Wednesday, August 20, 2014

deathtokoalas
i spent quite a bit of time over '10 and '11 sorting through a lot of *wave/*house music, trying to find some decent new "idm", after coming to the conclusion that it was my most likely source. idm was a 90s term used to refer to the more elaborate type of electronic music you'd find on the warp records label (amongst other places), in contrast to your typical club-oriented 4/4 boom-boom house music. i guess the distinction is still pretty real, contrasting this to your average pile of edm garbage.

there was a low signal to noise ratio, but i ended up finding a lot of stuff i really liked. i also came to the conclusion rather quickly that it wasn't going to find an audience off bandcamp. it just seemed inherently closed. it almost seemed like i was peering into the kind of alternate universe that is inhabited entirely by children and would therefore evaporate, by definition, at the precise moment an adult were to find out about it. i drifted off when i realized i was missing a brief moment in time where punk rock had managed to reclaim itself from the suck...

i didn't bump into salem at the time. but, it's nice to see some of the more abstract stuff has managed to leap frog over the washed outs and neon indians of the world into a bigger audience...

there's nothing lo-fi about the production on the track. this is built up using the same kind of software that every mainstream artist uses (lo-fi in the 90s was defined by using simpler technology; that is not true for this), it's just manipulated to sound heavily distorted. it would have taken a lot of trial and error and careful effort to get to the final point. you can't nail this on that basis - not any more than you can call my bloody valentine badly produced, or butch vig a hack fucking around with some fuzz pedals.

further, the voicing on the sampling is quite intricate. you can not like it if you want, but tearing this down for a lack of musicality is merely a demonstration of ignorance.

i bumped into a large amount of really shoddy chillwave when i was exploring. it's out there, and it can be as horrific as the worst examples of any other genre...

...but this is actually pretty good, for what it is.


Woozz93
House is EDM, no matter how it is done, it's far from being IDM. Witch House is no exception, it's not IDM music.

deathtokoalas
the distinction we used in the 90s was the question of "is it meant to dance to?" or "is it meant to listen to?". the term at the time was eBm (meaning electronic body/booty music).

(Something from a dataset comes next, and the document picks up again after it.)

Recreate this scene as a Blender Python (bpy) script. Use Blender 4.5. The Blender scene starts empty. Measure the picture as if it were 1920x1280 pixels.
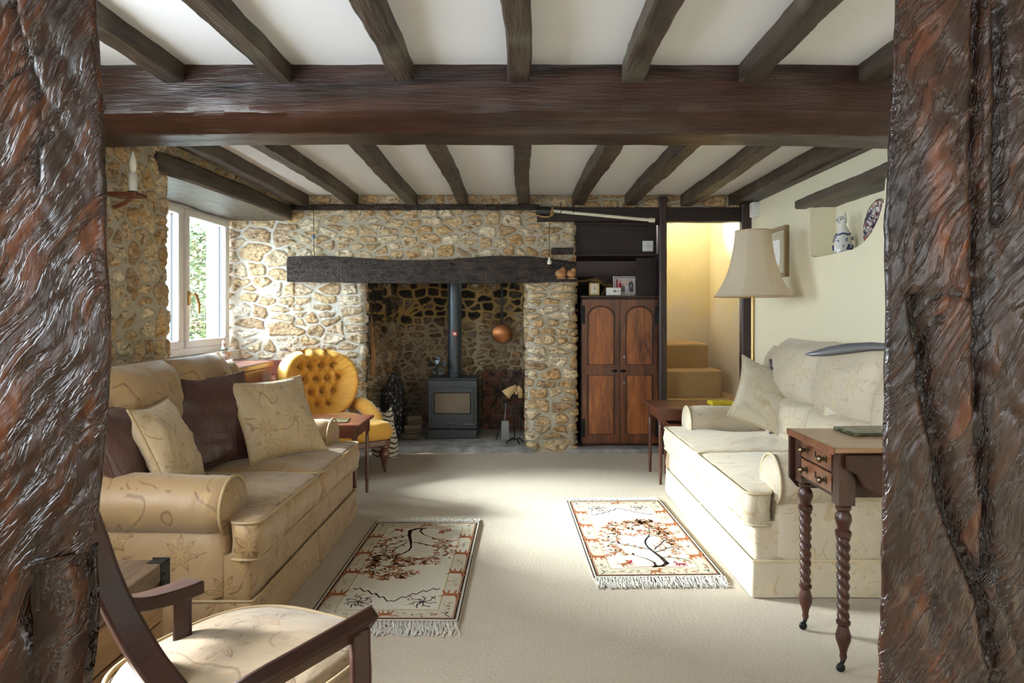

there's always been some grey area. coil is often cited as an influence, and it falls firmly into the idm sphere; skinny puppy is considered a pioneer in dark music, but they fall equally into both camps (you can dance to it, but you can also interpret it as "art rock" or even "progressive rock").

i think that the "house" in "witch house" is sort of a misnomer. it's not really coming out of that scene. it's more of a watered down type of industrial music.

that said, even if a lot of the influence of the *house/*wave stuff is in the idm sphere, there's really no use in trying to draw a clean partition. i think that certain house artists would argue it's rather insulting to suggest that what they do is never listenable outside of the dance floor - it would strip them of any claim to artistry. the claim may be inherently weaker than in other forms of music, but it's not absent. it's a non-trivial intersection.

there was a band out of chicago in the 80s called die warzau that was close to the chicago house sound, but tossed in all kinds of artistic curves. and, the aphex twin himself came out of the acid house movement.

so, i think you need to rethink that.